The first Games, in Athens in 1896, came a year after
Brookes had died, aged 86, and enabled de Coubertin to take rather more credit
for the idea than he deserved.
Historians of sport and true Olympians, however, recognize
this Shropshire lad's true place. 2011
was the 125th Wenlock Olympian Games, with camera crews from across
the globe descending on the town to find out more about the father of the
modern Olympiad. All of which is why
Wenlock is now not only a district of Shropshire and a geological epoch, but a
2012 Olympic mascot too.
Wenlock, Ludlow boundary. |
Being an inveterate lover of Wenlock weirdos, I couldn't
help but warm to this odd, grey, one-eyed creature. Without a mouth, its functional morphology
was problematical, but I'm sure stranger things have turned up in the
Herefordshire Lagerstatte a few miles down the road.

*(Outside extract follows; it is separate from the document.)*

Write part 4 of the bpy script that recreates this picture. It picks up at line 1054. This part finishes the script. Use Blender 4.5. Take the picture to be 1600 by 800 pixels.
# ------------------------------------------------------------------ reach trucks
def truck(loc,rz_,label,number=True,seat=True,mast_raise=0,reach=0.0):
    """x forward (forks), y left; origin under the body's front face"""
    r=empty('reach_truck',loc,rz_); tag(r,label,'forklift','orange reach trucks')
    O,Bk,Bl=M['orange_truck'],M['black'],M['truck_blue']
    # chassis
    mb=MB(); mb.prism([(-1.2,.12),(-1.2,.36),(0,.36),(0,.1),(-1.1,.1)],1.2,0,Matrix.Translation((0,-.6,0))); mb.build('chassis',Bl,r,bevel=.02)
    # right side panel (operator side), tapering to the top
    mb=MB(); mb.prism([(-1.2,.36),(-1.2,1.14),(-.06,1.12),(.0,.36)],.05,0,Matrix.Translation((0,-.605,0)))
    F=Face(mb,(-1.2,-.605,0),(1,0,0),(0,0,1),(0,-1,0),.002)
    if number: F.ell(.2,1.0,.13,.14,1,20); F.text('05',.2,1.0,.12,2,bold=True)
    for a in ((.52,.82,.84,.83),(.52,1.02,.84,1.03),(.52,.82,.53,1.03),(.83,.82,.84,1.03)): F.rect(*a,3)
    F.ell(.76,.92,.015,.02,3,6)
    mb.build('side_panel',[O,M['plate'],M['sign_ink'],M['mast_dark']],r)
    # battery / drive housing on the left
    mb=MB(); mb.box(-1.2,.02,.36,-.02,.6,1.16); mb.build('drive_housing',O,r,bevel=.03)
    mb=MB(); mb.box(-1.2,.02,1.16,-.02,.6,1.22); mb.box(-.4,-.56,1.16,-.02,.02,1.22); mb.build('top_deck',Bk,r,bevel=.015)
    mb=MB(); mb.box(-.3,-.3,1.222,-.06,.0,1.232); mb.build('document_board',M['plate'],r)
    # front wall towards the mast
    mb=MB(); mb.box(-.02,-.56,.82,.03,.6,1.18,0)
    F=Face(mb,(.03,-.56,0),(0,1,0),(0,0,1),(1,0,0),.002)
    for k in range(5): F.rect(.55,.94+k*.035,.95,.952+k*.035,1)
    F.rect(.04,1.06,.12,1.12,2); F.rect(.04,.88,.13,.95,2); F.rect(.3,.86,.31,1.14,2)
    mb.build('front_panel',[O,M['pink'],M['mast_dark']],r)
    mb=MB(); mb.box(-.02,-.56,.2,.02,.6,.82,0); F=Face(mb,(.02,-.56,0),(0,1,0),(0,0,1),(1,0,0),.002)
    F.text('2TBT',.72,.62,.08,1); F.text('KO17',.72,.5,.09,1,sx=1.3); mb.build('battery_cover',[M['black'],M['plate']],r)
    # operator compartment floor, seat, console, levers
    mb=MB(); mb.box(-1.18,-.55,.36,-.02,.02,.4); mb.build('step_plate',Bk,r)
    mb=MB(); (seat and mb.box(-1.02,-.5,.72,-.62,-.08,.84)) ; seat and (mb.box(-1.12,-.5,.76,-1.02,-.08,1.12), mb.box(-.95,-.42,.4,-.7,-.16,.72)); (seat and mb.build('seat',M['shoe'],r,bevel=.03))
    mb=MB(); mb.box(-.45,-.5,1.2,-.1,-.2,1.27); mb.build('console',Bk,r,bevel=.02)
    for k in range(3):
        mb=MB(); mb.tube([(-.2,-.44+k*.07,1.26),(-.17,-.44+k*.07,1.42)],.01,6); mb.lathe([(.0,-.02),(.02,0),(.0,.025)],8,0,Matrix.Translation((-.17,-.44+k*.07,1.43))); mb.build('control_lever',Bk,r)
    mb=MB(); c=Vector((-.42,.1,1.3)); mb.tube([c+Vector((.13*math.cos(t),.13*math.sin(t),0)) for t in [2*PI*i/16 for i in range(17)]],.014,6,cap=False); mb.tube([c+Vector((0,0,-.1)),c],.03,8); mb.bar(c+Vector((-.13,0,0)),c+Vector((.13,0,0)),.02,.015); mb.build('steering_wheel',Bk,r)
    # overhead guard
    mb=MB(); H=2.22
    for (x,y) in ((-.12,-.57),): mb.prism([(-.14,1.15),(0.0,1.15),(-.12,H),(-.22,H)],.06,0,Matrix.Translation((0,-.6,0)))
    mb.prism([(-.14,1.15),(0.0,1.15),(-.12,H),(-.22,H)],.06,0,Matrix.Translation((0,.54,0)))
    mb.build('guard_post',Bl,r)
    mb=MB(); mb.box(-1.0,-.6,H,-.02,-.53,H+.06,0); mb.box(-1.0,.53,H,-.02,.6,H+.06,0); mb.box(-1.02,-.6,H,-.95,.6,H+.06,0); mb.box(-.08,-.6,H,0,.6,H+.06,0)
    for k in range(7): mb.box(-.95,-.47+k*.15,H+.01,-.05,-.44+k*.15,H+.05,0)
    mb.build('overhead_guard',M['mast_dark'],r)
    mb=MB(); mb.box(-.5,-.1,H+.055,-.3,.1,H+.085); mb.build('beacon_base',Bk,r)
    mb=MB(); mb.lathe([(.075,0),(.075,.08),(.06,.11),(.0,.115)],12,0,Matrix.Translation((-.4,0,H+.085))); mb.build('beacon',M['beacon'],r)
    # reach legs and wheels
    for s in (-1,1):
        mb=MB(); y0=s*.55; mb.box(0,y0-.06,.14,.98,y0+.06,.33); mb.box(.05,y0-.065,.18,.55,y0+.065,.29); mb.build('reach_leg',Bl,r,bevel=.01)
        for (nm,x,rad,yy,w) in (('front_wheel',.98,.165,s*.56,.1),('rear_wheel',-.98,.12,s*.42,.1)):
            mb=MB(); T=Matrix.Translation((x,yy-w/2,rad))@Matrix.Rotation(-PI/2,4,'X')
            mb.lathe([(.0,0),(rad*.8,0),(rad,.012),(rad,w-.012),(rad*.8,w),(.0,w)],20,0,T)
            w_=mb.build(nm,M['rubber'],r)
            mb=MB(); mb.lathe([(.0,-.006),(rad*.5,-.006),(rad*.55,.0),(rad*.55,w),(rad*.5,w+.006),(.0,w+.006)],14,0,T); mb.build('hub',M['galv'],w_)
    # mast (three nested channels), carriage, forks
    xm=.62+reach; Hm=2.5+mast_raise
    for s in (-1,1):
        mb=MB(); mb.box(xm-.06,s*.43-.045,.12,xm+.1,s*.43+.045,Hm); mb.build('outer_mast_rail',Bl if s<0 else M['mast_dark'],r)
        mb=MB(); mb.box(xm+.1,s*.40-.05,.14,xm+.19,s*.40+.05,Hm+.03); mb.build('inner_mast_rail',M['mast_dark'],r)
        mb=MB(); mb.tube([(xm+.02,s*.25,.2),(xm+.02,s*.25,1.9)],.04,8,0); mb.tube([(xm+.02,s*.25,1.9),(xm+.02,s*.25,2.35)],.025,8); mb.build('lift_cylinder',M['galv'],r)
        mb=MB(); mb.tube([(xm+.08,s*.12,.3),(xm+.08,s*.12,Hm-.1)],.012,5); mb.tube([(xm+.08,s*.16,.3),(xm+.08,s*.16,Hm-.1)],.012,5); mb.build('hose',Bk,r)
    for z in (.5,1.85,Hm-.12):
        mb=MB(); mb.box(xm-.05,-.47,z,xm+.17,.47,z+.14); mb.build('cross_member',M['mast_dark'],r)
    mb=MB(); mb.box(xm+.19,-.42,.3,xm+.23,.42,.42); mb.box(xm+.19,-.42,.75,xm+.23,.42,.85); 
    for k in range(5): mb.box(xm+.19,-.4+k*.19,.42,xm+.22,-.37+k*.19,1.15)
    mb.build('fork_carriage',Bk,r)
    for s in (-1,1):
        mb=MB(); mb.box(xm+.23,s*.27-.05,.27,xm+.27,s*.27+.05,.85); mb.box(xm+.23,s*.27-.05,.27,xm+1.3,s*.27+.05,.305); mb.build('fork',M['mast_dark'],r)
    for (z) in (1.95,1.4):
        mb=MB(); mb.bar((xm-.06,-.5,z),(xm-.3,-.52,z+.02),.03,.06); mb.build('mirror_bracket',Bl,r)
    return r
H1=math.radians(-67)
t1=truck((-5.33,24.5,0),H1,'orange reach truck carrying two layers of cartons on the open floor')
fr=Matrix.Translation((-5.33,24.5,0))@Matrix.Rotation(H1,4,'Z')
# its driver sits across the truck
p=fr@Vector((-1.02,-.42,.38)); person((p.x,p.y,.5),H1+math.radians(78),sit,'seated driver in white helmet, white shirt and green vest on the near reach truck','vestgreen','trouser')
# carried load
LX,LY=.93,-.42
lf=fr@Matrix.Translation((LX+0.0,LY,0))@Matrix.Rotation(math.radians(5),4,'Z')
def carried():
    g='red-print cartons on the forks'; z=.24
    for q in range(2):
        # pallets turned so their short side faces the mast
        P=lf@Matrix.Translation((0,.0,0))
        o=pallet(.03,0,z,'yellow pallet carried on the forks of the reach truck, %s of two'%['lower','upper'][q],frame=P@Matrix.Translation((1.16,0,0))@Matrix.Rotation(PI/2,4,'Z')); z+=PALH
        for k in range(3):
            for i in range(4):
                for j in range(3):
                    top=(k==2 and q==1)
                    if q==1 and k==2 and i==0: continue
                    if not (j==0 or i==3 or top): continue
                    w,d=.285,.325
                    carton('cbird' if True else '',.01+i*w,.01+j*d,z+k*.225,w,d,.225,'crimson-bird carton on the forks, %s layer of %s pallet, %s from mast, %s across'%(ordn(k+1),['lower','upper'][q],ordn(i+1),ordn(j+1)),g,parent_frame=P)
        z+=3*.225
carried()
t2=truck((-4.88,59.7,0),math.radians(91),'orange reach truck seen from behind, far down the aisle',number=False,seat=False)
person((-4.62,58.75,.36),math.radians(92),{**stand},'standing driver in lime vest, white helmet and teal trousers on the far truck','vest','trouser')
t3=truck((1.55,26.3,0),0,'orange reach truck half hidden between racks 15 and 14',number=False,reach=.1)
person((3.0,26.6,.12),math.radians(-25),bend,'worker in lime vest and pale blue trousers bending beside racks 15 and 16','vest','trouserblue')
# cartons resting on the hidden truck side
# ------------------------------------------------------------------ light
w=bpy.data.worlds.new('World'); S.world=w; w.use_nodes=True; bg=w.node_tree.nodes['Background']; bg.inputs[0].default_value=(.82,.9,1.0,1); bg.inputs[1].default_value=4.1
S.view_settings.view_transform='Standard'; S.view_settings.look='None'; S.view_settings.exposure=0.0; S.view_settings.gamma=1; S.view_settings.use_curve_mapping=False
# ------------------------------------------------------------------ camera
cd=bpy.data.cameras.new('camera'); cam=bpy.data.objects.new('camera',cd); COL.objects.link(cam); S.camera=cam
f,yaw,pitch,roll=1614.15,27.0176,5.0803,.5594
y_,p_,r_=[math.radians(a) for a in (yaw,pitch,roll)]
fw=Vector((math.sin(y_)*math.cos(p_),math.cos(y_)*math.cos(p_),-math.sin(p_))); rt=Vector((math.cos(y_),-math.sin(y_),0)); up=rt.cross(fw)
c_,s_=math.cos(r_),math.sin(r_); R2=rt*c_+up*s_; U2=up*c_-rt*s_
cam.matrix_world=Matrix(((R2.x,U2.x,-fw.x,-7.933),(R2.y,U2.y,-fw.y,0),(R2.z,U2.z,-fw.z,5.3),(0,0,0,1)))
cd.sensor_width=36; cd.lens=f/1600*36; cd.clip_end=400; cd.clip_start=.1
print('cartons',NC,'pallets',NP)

And buying a cuddly Wenlock from the online
shop meant I could amuse myself with a series of Olympian-Silurian
juxtapositions:
Mascot on the edge of the conference town? Wenlock-Ludlow
boundary.
Mascot in a Shropshire graveyard? Late Wenlock.
Mascot tripping over with an exclamation of “D'oh!”? Wenlock: Homerian stage.
Fellow delegates looked understandably bemused as I carried
my new friend around the ISSS/IGCP conference, but forking out those few pounds
had a tangible geological benefit. As
part of the London 2012 Cultural Olympiad, the Much Wenlock Museum is undergoing
a major overhaul. What's more, not only
will William Penny Brookes be lauded there for his Philhellenic philosophy, but
also for his love of natural history: his collections of local plants and
fossils will take pride of place.
Wenlock: Homerian stage. |
Palaeontology has made it into the cultural Olympiad
elsewhere too. The 'Discovering Places'
campaign of 2010 featured a couple of geological expeditions, whilst next May
will see Lyme Regis launch the Jurassic Coast Earth Festival.
Tapping into the fact that the Olympic sailing events will
be in Weymouth and Portland, the Devon and Dorset World Heritage site will
feature numerous cultural activities.
Our very own association will be involved, though I'm sad to say that
support for a Palaeolympics hasn't been forthcoming. This is despite a fossiliferous 'Faster,
Higher, Stronger' being a sure-fire crowd pleaser*.
Talking of fire and crowds, keep an eye out for the Olympic
flame, too. In 2010, the Vancouver
Winter Olympic torch relay took the burning stick fully trans-Canada, and I had
the pleasure of watching it sweep past the university Earth Sciences building
in St John's. I'm not sure of the 2012
itinerary, but it must get within spitting distance of at least one geology
department.
If it doesn't, though, you can always become a geological
Olympian yourself. Birmingham Earth
Science alumnus Paul Manning took that very route, eschewing rocks and fossils
for a bike, and pedalling to a series of Olympic medals. This culminated in gold in the team pursuit
at the 2008 Beijing Games.
Cycling seems like a perfectly palaeontological pursuit, one
that might have seen Croll of Scotland or Milankovitch of Serbia take the
laurel wreath, but maybe Manning is unique.
I certainly don't know of any podium-placed palaeontologists. Perhaps the definition needs broadening,
then. Maybe we can erect our own
echinoderm pentathlon, or crustacean decathlon.
And what are ammonoid and conodont biostratigraphy if not a form of
synchronized swimming?
In the mean time, pay a visit to the Welsh Borderlands and
immerse yourself in these amazing tracts of 19th century history, in
the annals of an era when anything was possible, even in tiny Shropshire
towns. And if you peer carefully into
the shadows along the Olympian Trail, who knows? Perhaps you'll spot the philanthropic King of
Wenlock in conversation with the self-centred King of Siluria? I know whose team I'm on.